Sat 08.06.2024 | 5 pm - 10 pm
Melanie Jame Wolf
with the performers Maxi Wallenhorst and MINQ
Exhibition, Performance
6 pm Performance: Burden Ballads
Neun Kelche
Pasedagplatz 3-4 (Access via “An der Industriebahn”), 13088 Berlin-Weißensee
Neun Kelche presents the exhibition Outlaw Feelings with the performance Burden Ballads both by Berlin based artist Melanie Jame Wolf. Over the years, the artist has moved between performance and visual art. In this new solo exhibition at Neun Kelche, she will show exclusively sculptural works, including three latex textile pieces with metal and ceramic elements, which work in conversation across the space.
The installation is part of Melanie Jame’s long-term research into the performativity of objects and materials - in particular fabric, and focuses on the politics and poetics of social expectations for the containment of emotion. The artist is interested in the subversive power of outlaw feelings – feelings that leak and refuse containment such as grief, rage, dark humor, and joy that is ‘too loud’ - and the alienation that can follow their expression.
During the opening, Melanie Jame Wolf, joined by Maxi Wallenhorst and MINQ, will activate the exhibition with a 30 minute performative draft reading of a new ‘mini-opera’ libretto consisting of choreography, text, and song. The exhibition reflects on the power and complexity of navigating through feelings between class, identity, agency, weirdness, and questions of mortality.
The opening event is organized by Neda Naujokaitė with assistance from Adomas Rybakovas.
Neun Kelche
Neun Kelche is a project space curated by Kira Dell and Laura Seidel on Pasedagplatz in Berlin-Weißensee. The artist Neda Naujokaitė joined the team in May 2024.

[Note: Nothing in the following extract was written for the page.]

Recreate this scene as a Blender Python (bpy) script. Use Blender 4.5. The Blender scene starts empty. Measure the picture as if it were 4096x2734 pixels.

Since the beginning of 2021, local artists have found a space for exchange and socializing here. Their program is developed based on the neighborhood and further developed nationally and internationally in collaborations. They work with FLINTA* artists who create site-specific installations and expand their work performatively or with film/video/sound.
As a curatorial duo, Kira Dell and Laura Seidel have been working since 2018 on gender-specific issues, ideas of collective love, motherhood and art, artistic research on the universe, and utopias of planetary coexistence of human and non-human agents. Intersections emerge from the working process with the artists, and they prefer to develop the exhibition themes together rather than impose a rigid curatorial program. The starting point of their work is transparent financing clarified in advance. Through long-term collaboration with project partners, they aim to counteract fast-moving work structures.
Seating: Chairs and benches
Age groups: Suitable for all ages
Languages: English, German
Wheelchair users / Buggies: Wheelchair accessible at ground level
Toilet: Wheelchair accessible
Hearing impaired / Deaf people: No sign language translation available, but the exhibition is purely visual and can of course still be viewed together with the text
Neurodiversity: The singing and performed text will have one pace and will only be available while listening, but the music and exhibition should be accessible to everyone
Blind people: Suitable. There will be amplified live music and singing, so this makes the performance also accessible for blind people.